═══ SUPPLIED MATERIAL

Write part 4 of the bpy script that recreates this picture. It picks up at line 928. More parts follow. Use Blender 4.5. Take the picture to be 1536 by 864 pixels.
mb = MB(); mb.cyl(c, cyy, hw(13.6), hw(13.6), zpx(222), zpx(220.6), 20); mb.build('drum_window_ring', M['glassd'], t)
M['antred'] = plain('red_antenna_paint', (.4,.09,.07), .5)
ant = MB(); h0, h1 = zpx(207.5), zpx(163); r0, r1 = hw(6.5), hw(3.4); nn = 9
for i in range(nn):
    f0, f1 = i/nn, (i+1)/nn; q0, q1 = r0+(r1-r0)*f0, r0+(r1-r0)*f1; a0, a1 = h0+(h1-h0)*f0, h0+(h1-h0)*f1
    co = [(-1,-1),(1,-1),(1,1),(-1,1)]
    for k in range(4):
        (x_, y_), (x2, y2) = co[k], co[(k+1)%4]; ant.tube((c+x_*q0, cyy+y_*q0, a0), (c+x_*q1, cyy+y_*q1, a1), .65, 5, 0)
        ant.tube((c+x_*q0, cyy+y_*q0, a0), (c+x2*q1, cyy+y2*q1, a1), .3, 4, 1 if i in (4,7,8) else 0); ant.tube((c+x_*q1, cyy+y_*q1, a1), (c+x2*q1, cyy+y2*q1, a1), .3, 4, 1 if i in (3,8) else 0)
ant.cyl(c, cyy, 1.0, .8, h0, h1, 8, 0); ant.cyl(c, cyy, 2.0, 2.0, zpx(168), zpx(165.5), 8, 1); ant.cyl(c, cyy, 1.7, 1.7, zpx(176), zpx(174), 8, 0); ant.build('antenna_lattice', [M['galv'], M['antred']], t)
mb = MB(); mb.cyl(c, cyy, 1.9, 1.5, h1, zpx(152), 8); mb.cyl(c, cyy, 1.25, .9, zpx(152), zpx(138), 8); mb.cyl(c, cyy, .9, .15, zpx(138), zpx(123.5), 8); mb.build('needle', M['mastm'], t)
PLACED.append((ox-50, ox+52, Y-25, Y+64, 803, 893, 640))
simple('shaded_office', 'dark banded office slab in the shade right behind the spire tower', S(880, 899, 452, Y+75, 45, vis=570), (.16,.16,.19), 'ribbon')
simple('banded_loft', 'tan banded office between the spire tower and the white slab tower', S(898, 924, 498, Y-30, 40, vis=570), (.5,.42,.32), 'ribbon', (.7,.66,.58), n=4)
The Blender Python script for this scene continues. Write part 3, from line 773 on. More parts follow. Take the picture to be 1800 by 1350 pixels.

══════

DO THIS: Set down the entries above again, word for word.

SOLUTION:
Write part 4 of the bpy script that recreates this picture. It picks up at line 928. More parts follow. Use Blender 4.5. Take the picture to be 1536 by 864 pixels.
mb = MB(); mb.cyl(c, cyy, hw(13.6), hw(13.6), zpx(222), zpx(220.6), 20); mb.build('drum_window_ring', M['glassd'], t)
M['antred'] = plain('red_antenna_paint', (.4,.09,.07), .5)
ant = MB(); h0, h1 = zpx(207.5), zpx(163); r0, r1 = hw(6.5), hw(3.4); nn = 9
for i in range(nn):
    f0, f1 = i/nn, (i+1)/nn; q0, q1 = r0+(r1-r0)*f0, r0+(r1-r0)*f1; a0, a1 = h0+(h1-h0)*f0, h0+(h1-h0)*f1
    co = [(-1,-1),(1,-1),(1,1),(-1,1)]
    for k in range(4):
        (x_, y_), (x2, y2) = co[k], co[(k+1)%4]; ant.tube((c+x_*q0, cyy+y_*q0, a0), (c+x_*q1, cyy+y_*q1, a1), .65, 5, 0)
        ant.tube((c+x_*q0, cyy+y_*q0, a0), (c+x2*q1, cyy+y2*q1, a1), .3, 4, 1 if i in (4,7,8) else 0); ant.tube((c+x_*q1, cyy+y_*q1, a1), (c+x2*q1, cyy+y2*q1, a1), .3, 4, 1 if i in (3,8) else 0)
ant.cyl(c, cyy, 1.0, .8, h0, h1, 8, 0); ant.cyl(c, cyy, 2.0, 2.0, zpx(168), zpx(165.5), 8, 1); ant.cyl(c, cyy, 1.7, 1.7, zpx(176), zpx(174), 8, 0); ant.build('antenna_lattice', [M['galv'], M['antred']], t)
mb = MB(); mb.cyl(c, cyy, 1.9, 1.5, h1, zpx(152), 8); mb.cyl(c, cyy, 1.25, .9, zpx(152), zpx(138), 8); mb.cyl(c, cyy, .9, .15, zpx(138), zpx(123.5), 8); mb.build('needle', M['mastm'], t)
PLACED.append((ox-50, ox+52, Y-25, Y+64, 803, 893, 640))
simple('shaded_office', 'dark banded office slab in the shade right behind the spire tower', S(880, 899, 452, Y+75, 45, vis=570), (.16,.16,.19), 'ribbon')
simple('banded_loft', 'tan banded office between the spire tower and the white slab tower', S(898, 924, 498, Y-30, 40, vis=570), (.5,.42,.32), 'ribbon', (.7,.66,.58), n=4)
The Blender Python script for this scene continues. Write part 3, from line 773 on. More parts follow. Take the picture to be 1800 by 1350 pixels.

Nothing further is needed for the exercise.